The HP contributions will join the Mauve project to develop an open source test tools for Java cloners. Current Mauve contributors include Cygnus Solutions, which is hosting the site and has written open source Java software tools, the GNU Classpath Project, which has written software libraries Java programs need to run, and Transvirtual, which has written its own Java clone called Kaffe.

"An open source Java test suite is essential to the adoption of Java as an open alternative to other proprietary technologies, said Transvirtual Chief Executive Tim Wilkinson in a statement. "We believe that open source is the best way to provide true compatibility between competing Java implementations, and is the only way to prevent fragmentation of the language."

The new Java testing software is scheduled for availability Monday. The Mauve work and HP's ChaiVM is based on Sun's published Java specifications.

However, Sun says the competitors are underestimating the complexity of compatibility testing. "When you do self-testing in that way, it's not nearly as comprehensive. It's important to understand our process involves a lot more than just running the code through the actual tests," the spokesperson said.

Under Sun's new licensing terms, companies may try out Java for free under a development license, paying fees only when the company starts to ship Java products. By Sun's rules, a company needs to pass the tests in Sun's Java Compatibility Kit in order to earn the Java logo.

HP developed its own Java test suite to ensure the Java compatibility of its "ChaiVM" clean-room version of Java--a version written without peeking at the Sun source code. ChaiVM is geared for embedded devices--electronic machines such as personal digital assistants or factory robots that pervade the industrialized world but that most people don't actually think of as ordinary computers.
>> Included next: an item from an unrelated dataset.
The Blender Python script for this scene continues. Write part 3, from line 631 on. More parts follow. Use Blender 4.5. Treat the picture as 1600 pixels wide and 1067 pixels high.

HP, an immense computing and electronics company, is of two minds when it comes to Java. While the Embedded Software Operation isn't happy with the Java licensing terms, the enterprise part of HP isn't at odds with Sun.

Working on clones of Java technology is technologically challenging, but Sun's new Community Source License, which lets any developer look at the Java technology source code, made cloning Java a touchier business from a legal standpoint.

Stricter licensing terms meant it used to be hard to see Java source code, so it was easier to guarantee that Java clones hadn't been tainted by knowledge from people who had seen the original goods from Sun. But now, developers have to be very careful not to include any Sun technology in work independent of Sun. GNU, for example, cautions Classpath Project contributors: "Never under any circumstances refer to Sun's code while working on Classpath."

This isn't the first example of Cygnus supporting open source movement. Although Cygnus has many mainstream customers, the company has made a name for itself working on maverick technology.

Historically, chip companies such as Intel have paid Cygnus to write the software tools needed so programmers can get their programs working on a new chip.

Cygnus also has moved into the more avant-garde territory of Linux, an upstart Unix-like operating system gaining in popularity. Intel hired Cygnus to build support for new Pentium features into Linux software tools, and Cygnus contributes that technology back to the open source community. Cygnus also has written Java compilers for the open source community.

In addition, Oracle hired Cygnus to help it bring its Oracle 8i database to Linux. And Corel hired Cygnus to help bring its suite of office programs from Windows to Linux.